Retype only the lines running from the beginning of the entries below to the line with "CAM = Vector((0, 0, H));", both included. Do not include pictures.
:: Supplied data
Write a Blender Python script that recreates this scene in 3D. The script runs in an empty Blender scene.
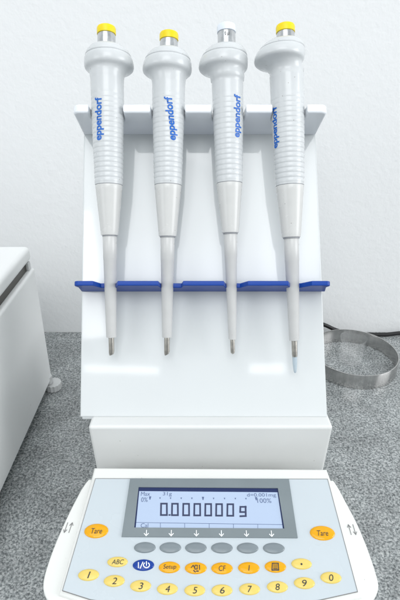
import bpy, bmesh, math
from mathutils import Vector, Matrix
R = math.radians
C = bpy.context.scene.collection
scene = bpy.context.scene

# ------------------------------------------------------------------ camera
H = 0.38; PITCH = 27.0; F = 500.0
cam_d = bpy.data.cameras.new('camera'); cam = bpy.data.objects.new('camera', cam_d); C.objects.link(cam)
cam.location = (0, 0, H); cam.rotation_euler = (R(90-PITCH), 0, 0)
cam_d.sensor_fit = 'VERTICAL'; cam_d.sensor_height = 36; cam_d.lens = F/600*36
cam_d.clip_start = .01; cam_d.clip_end = 50
scene.camera = cam
CAM = Vector((0, 0, H)); CPT, SPT = math.cos(R(PITCH)), math.sin(R(PITCH))

def ray(px, py):                       # measuring helper: photo position -> viewing direction
    a = (px-200)/F; b = (300-py)/F
    return Vector((a, CPT + b*SPT, -SPT + b*CPT))
class Frame:                           # a plane of the real scene with axes U, V and normal N
    def __init__(s, o, U, V):
        s.o = Vector(o); s.U = Vector(U).normalized(); s.V = Vector(V).normalized(); s.N = s.U.cross(s.V)
    def at(s, px, py, n=0.0):
        d = ray(px, py); t = ((s.o + s.N*n - CAM).dot(s.N))/d.dot(s.N)
        p = CAM + d*t - s.o
        return p.dot(s.U), p.dot(s.V)
    def w(s, u, v, n=0.0): return s.o + s.U*u + s.V*v + s.N*n
    def mat(s): 
        return Matrix((( s.U.x, s.V.x, s.N.x, s.o.x), (s.U.y, s.V.y, s.N.y, s.o.y), (s.U.z, s.V.z, s.N.z, s.o.z), (0,0,0,1)))
def on_ground(px, py, z=0.0):
    d = ray(px, py); t = (z-H)/d.z; return CAM + d*t
def at_y(px, py, y):
    d = ray(px, py); return CAM + d*(y/d.y)
def depth(p): return (p-CAM).dot(Vector((0, CPT, -SPT)))

LEAN = 31.0
P = Frame((0, 0.3265, 0.1045), (1,0,0), (0, math.sin(R(LEAN)), math.cos(R(LEAN))))      # face of the stand
SL = 12.0
K = Frame(at_y(200, 467, 0.302), (1,0,0), (0, math.cos(R(SL)), math.sin(R(SL))))       # keypad plane
BP = K.o.copy()

# ------------------------------------------------------------------ materials
def mat(name, col, rough=.5, metal=0, spec=.5, coat=0, trans=0, ior=1.45, emis=None, es=0, bump=None, var=None, sss=0, aniso=None):
    m = bpy.data.materials.new(name); m.use_nodes = True; nt = m.node_tree; b = nt.nodes['Principled BSDF']
    b.inputs['Base Color'].default_value = (*col, 1); b.inputs['Roughness'].default_value = rough
    b.inputs['Metallic'].default_value = metal; b.inputs['Specular IOR Level'].default_value = spec
    b.inputs['Coat Weight'].default_value = coat; b.inputs['Coat Roughness'].default_value = .04
    b.inputs['Transmission Weight'].default_value = trans; b.inputs['IOR'].default_value = ior
    if sss: b.inputs['Subsurface Weight'].default_value = sss; b.inputs['Subsurface Scale'].default_value = .004
    if emis: b.inputs['Emission Color'].default_value = (*emis, 1); b.inputs['Emission Strength'].default_value = es
    tc = nt.nodes.new('ShaderNodeTexCoord')
    if var:                            # (scale, amount): faint mottling of colour and gloss
        n = nt.nodes.new('ShaderNodeTexNoise'); n.inputs['Scale'].default_value = var[0]; n.inputs['Detail'].default_value = 5
        nt.links.new(tc.outputs['Object'], n.inputs['Vector'])
        r = nt.nodes.new('ShaderNodeMapRange'); r.inputs['From Min'].default_value=.3; r.inputs['From Max'].default_value=.7
        r.inputs['To Min'].default_value = 1-var[1]; r.inputs['To Max'].default_value = 1
        nt.links.new(n.outputs['Fac'], r.inputs['Value'])
        mx = nt.nodes.new('ShaderNodeMix'); mx.data_type='RGBA'; mx.blend_type='MULTIPLY'; mx.inputs['Factor'].default_value=1
        mx.inputs['A'].default_value = (*col,1); nt.links.new(r.outputs['Result'], mx.inputs['B']); nt.links.new(mx.outputs['Result'], b.inputs['Base Color'])
        r2 = nt.nodes.new('ShaderNodeMapRange'); r2.inputs['To Min'].default_value = rough*.75; r2.inputs['To Max'].default_value = min(1,rough*1.3)
        nt.links.new(n.outputs['Fac'], r2.inputs['Value']); nt.links.new(r2.outputs['Result'], b.inputs['Roughness'])
    if bump:                           # (scale, distance, strength)
        n = nt.nodes.new('ShaderNodeTexNoise'); n.inputs['Scale'].default_value = bump[0]; n.inputs['Detail'].default_value = 4
        nt.links.new(tc.outputs['Object'], n.inputs['Vector'])
        bu = nt.nodes.new('ShaderNodeBump'); bu.inputs['Distance'].default_value = bump[1]; bu.inputs['Strength'].default_value = bump[2]
        nt.links.new(n.outputs['Fac'], bu.inputs['Height']); nt.links.new(bu.outputs['Normal'], b.inputs['Normal'])
    return m
M = {}
M['acrylic'] = mat('white_acrylic', (.665,.69,.695), .06, spec=.55, coat=0, var=(14,.02))
M['shelf_white'] = mat('white_shelf', (.80,.83,.87), .16, var=(12,.03))
M['blue'] = mat('blue_plastic', (.001,.05,.33), .36, spec=.35, var=(30,.12))
M['pip'] = mat('pipette_plastic', (.61,.63,.64), .22, var=(60,.05), sss=.0)
M['sleeve'] = mat('pipette_sleeve', (.61,.612,.60), .26, var=(60,.05))
M['cone'] = mat('pipette_cone', (.57,.572,.565), .3, var=(80,.06))
M['groove'] = mat('seam_grey', (.30,.31,.33), .5)
M['yellow'] = mat('yellow_button', (.86,.66,.005), .35, var=(120,.08))
M['paleblue'] = mat('pale_button', (.74,.80,.88), .3, var=(120,.05))
M['steel'] = mat('steel', (.66,.67,.68), .24, metal=1, var=(200,.2))
M['nozzle'] = mat('nozzle_metal', (.50,.48,.44), .3, metal=1, var=(300,.3))
M['drop'] = mat('clear_blue_tip', (.55,.64,.70), .12, trans=.3, ior=1.4)
M['ink'] = mat('logo_blue', (.004,.12,.50), .4)
M['body'] = mat('balance_white', (.74,.745,.72), .34, var=(25,.03), bump=(900,.0002,.15))
M['housing'] = mat('housing_white', (.72,.73,.72), .40, var=(15,.04), bump=(900,.0002,.15))
M['overlay'] = mat('overlay_blue', (.53,.585,.62), .26, var=(20,.03), bump=(60,.0004,.12))
M['frame'] = mat('display_grey', (.20,.235,.25), .35, var=(40,.08))
M['grey_key'] = mat('grey_key', (.21,.245,.265), .16, var=(90,.08))
M['orange_key'] = mat('orange_key', (.78,.37,.002), .13, var=(90,.06))
M['yellow_key'] = mat('yellow_key', (.76,.58,.15), .13, var=(90,.05))
M['blue_key'] = mat('blue_key', (.005,.045,.30), .14, var=(90,.1))
M['dark'] = mat('dark_print', (.035,.04,.045), .5)
M['greyprint'] = mat('grey_print', (.20,.20,.20), .5)
M['white'] = mat('white_print', (.85,.87,.88), .5)
M['lcd'] = mat('lcd', (.28,.34,.44), .10, emis=(.50,.63,.86), es=.34, var=(6,.05))
M['lcd_edge_shade'] = mat('lcd_edge_shade', (.008,.02,.09), .2)
M['lcd_ink'] = mat('lcd_ink', (.035,.045,.10), .4)
M['lcd_faint'] = mat('lcd_faint_ink', (.10,.14,.26), .4)
M['seam'] = mat('dark_seam', (.10,.10,.10), .6)
M['box'] = mat('instrument_white', (.82,.83,.825), .45, var=(8,.04), bump=(700,.0002,.2))
M['rail'] = mat('dark_rail', (.10,.095,.085), .35, metal=.6, var=(80,.3))
M['rubber'] = mat('black_rubber', (.012,.012,.013), .45)
M['foot'] = mat('grey_foot', (.55,.56,.56), .4)
M['glass'] = mat('clear_plastic', (.97,.98,.98), .02, trans=0, ior=1.5)

def specks(m, scale, thr, dark):
    nt = m.node_tree; b = nt.nodes['Principled BSDF']; L = nt.links
    src = b.inputs['Base Color'].links[0].from_socket
    tc = nt.nodes.new('ShaderNodeTexCoord'); v = nt.nodes.new('ShaderNodeTexVoronoi'); v.inputs['Scale'].default_value = scale
    n = nt.nodes.new('ShaderNodeTexNoise'); n.inputs['Scale'].default_value = scale*.35; n.inputs['Detail'].default_value = 3
    oi = nt.nodes.new('ShaderNodeObjectInfo'); va = nt.nodes.new('ShaderNodeVectorMath'); va.operation='ADD'
    L.new(tc.outputs['Object'], va.inputs[0]); L.new(oi.outputs['Location'], va.inputs[1])
    L.new(va.outputs[0], v.inputs['Vector']); L.new(va.outputs[0], n.inputs['Vector'])
    a = nt.nodes.new('ShaderNodeMath'); a.operation='LESS_THAN'; L.new(v.outputs['Distance'], a.inputs[0]); a.inputs[1].default_value = thr
    c = nt.nodes.new('ShaderNodeMath'); c.operation='GREATER_THAN'; L.new(n.outputs['Fac'], c.inputs[0]); c.inputs[1].default_value = .58
    d = nt.nodes.new('ShaderNodeMath'); d.operation='MULTIPLY'; L.new(a.outputs[0], d.inputs[0]); L.new(c.outputs[0], d.inputs[1])
    e = nt.nodes.new('ShaderNodeMath'); e.operation='MULTIPLY'; L.new(d.outputs[0], e.inputs[0]); e.inputs[1].default_value = .6
    x = nt.nodes.new('ShaderNodeMix'); x.data_type='RGBA'; L.new(e.outputs[0], x.inputs['Factor']); L.new(src, x.inputs['A']); x.inputs['B'].default_value=(*dark,1)
    L.new(x.outputs['Result'], b.inputs['Base Color'])
specks(M['pip'], 260, .12, (.25,.24,.22)); specks(M['sleeve'], 260, .12, (.3,.28,.26)); specks(M['body'], 160, .07, (.35,.34,.31))
specks(M['box'], 90, .05, (.35,.34,.31)); specks(M['housing'], 120, .06, (.35,.34,.31))

def ring_steel():
    m = mat('brushed_steel', (.50,.495,.485), .2, metal=1)
    nt = m.node_tree; b = nt.nodes['Principled BSDF']
    tc = nt.nodes.new('ShaderNodeTexCoord'); mp = nt.nodes.new('ShaderNodeMapping'); mp.inputs['Scale'].default_value = (1,1,.02)
    n = nt.nodes.new('ShaderNodeTexNoise'); n.inputs['Scale'].default_value = 260; n.inputs['Detail'].default_value = 4
    nt.links.new(tc.outputs['Object'], mp.inputs['Vector']); nt.links.new(mp.outputs['Vector'], n.inputs['Vector'])
    r = nt.nodes.new('ShaderNodeValToRGB'); r.color_ramp.elements[0].position=.3; r.color_ramp.elements[0].color=(.50,.495,.485,1)
    r.color_ramp.elements[1].position=.7; r.color_ramp.elements[1].color=(.62,.61,.60,1)
    nt.links.new(n.outputs['Fac'], r.inputs['Fac']); nt.links.new(r.outputs['Color'], b.inputs['Base Color'])
    return m
M['ring'] = ring_steel()
M['glass'].node_tree.nodes['Principled BSDF'].inputs['Alpha'].default_value = .045

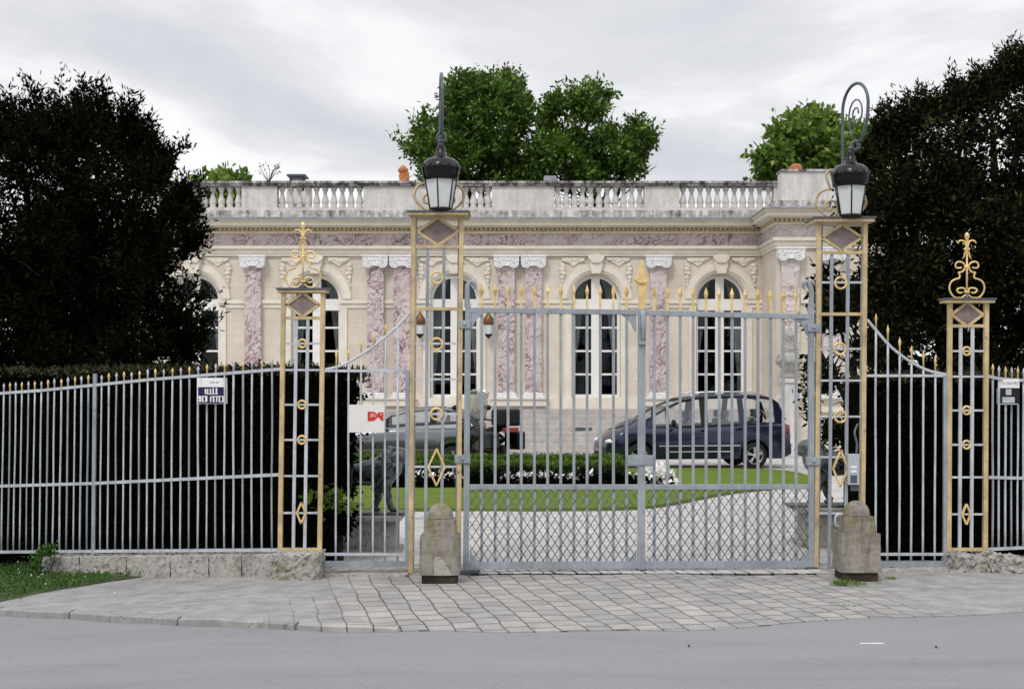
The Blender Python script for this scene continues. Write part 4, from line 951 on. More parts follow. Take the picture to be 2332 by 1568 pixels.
# ================================================================== LEFT AND RIGHT RAILINGS
def interp(pts,x):
    for (a,ya),(b,yb) in zip(pts,pts[1:]):
        if x<=b or (b,yb)==pts[-1]: return ya+(yb-ya)*(x-a)/(b-a)
tL=[(-300,920),(0,895),(90,889),(340,864),(637,840)]; mL=[(-300,1118),(0,1106),(210,1100),(637,1080)]; bL=[(-300,1258),(0,1256),(637,1251)]
def railing(label,xa,xb,top,mid,bot,bars,posts,tiph,w,leanf):
    root=thing('railing',label,'railing',F((xa+xb)/2,interp(bot,(xa+xb)/2)),'spear topped railings beside the gate'); u=PU((xa+xb)/2)
    for nm,pts in (('top_rail',top),('middle_rail',mid),('bottom_rail',bot)):
        mb=MB(); q=[F(x,interp(pts,x)) for x in [xa+(xb-xa)*i/12 for i in range(13)]]
        for a,b in zip(q,q[1:]): mb.bar(a,b+(b-a)*.004,6.5*u,.03)
        part(nm,mb,'pale',root)
    for i,x in enumerate(bars):
        tr=interp(top,x); th=tiph+random.uniform(-2,2); bar_tip(root,x,x+leanf(x),tr-th,tr,interp(bot,x),random.uniform(4.2,5.2),'pale' if i%3 else 'grey','spear' if i%2==0 else 'pale',u)
    for x in posts:
        mb=MB(); mb.bar(F(x,interp(top,x)-26),F(x+leanf(x),interp(bot,x)+8),8*u,.04); part('post',mb,'grey',root)
bl=[23,36,50,65,79.5,94.5,109.5,124,140,155,171,185.6,201.5,231.6,248,265.5,282.6,300,318,336.6,354,373,393,412,431.5,451.5,471.5,491.6,511.7,532,553.5,574,596.5,619.5]
bl=[-60,-46,-32,-18,-5,9]+bl
railing('long pale railing with gold and silver spear tips on the low stone wall, left',-90,642,tL,mL,bL,bl,[216.6],24,5.4,lambda x:-6*(1-x/637))
railing('short pale railing with spear tips at the far right, holding the black notice',2250,2480,[(2250,856),(2275,862),(2480,876)],[(2250,1086),(2480,1092)],[(2250,1250),(2332,1246),(2480,1240)],[2261,2275,2290,2304,2318,2331,2344,2357,2370,2383,2396,2409],[2422],30,4.6,lambda x:-1)
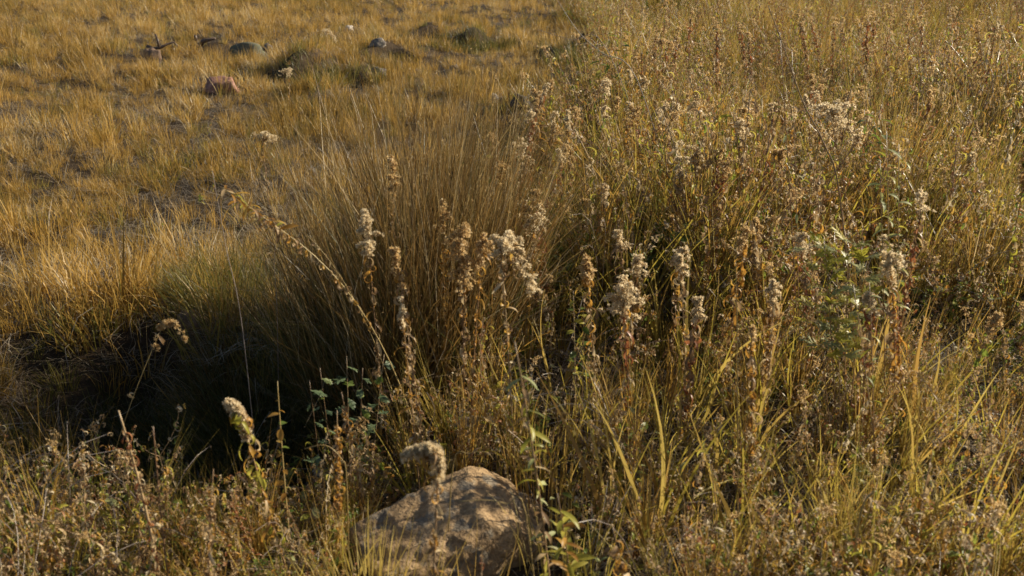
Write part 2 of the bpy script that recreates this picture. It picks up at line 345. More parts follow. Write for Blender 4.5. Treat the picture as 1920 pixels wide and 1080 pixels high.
::::
> **Result of this exercise**
Write a Blender Python script that recreates this scene in 3D. The script runs in an empty Blender scene.
import bpy, bmesh, math
from mathutils import Vector, Matrix
R = math.radians
C = bpy.context.scene.collection
scene = bpy.context.scene

# ------------------------------------------------------------------ camera
H = 0.38; PITCH = 27.0; F = 500.0
cam_d = bpy.data.cameras.new('camera'); cam = bpy.data.objects.new('camera', cam_d); C.objects.link(cam)
cam.location = (0, 0, H); cam.rotation_euler = (R(90-PITCH), 0, 0)
cam_d.sensor_fit = 'VERTICAL'; cam_d.sensor_height = 36; cam_d.lens = F/600*36
cam_d.clip_start = .01; cam_d.clip_end = 50
scene.camera = cam
CAM = Vector((0, 0, H)); CPT, SPT = math.cos(R(PITCH)), math.sin(R(PITCH))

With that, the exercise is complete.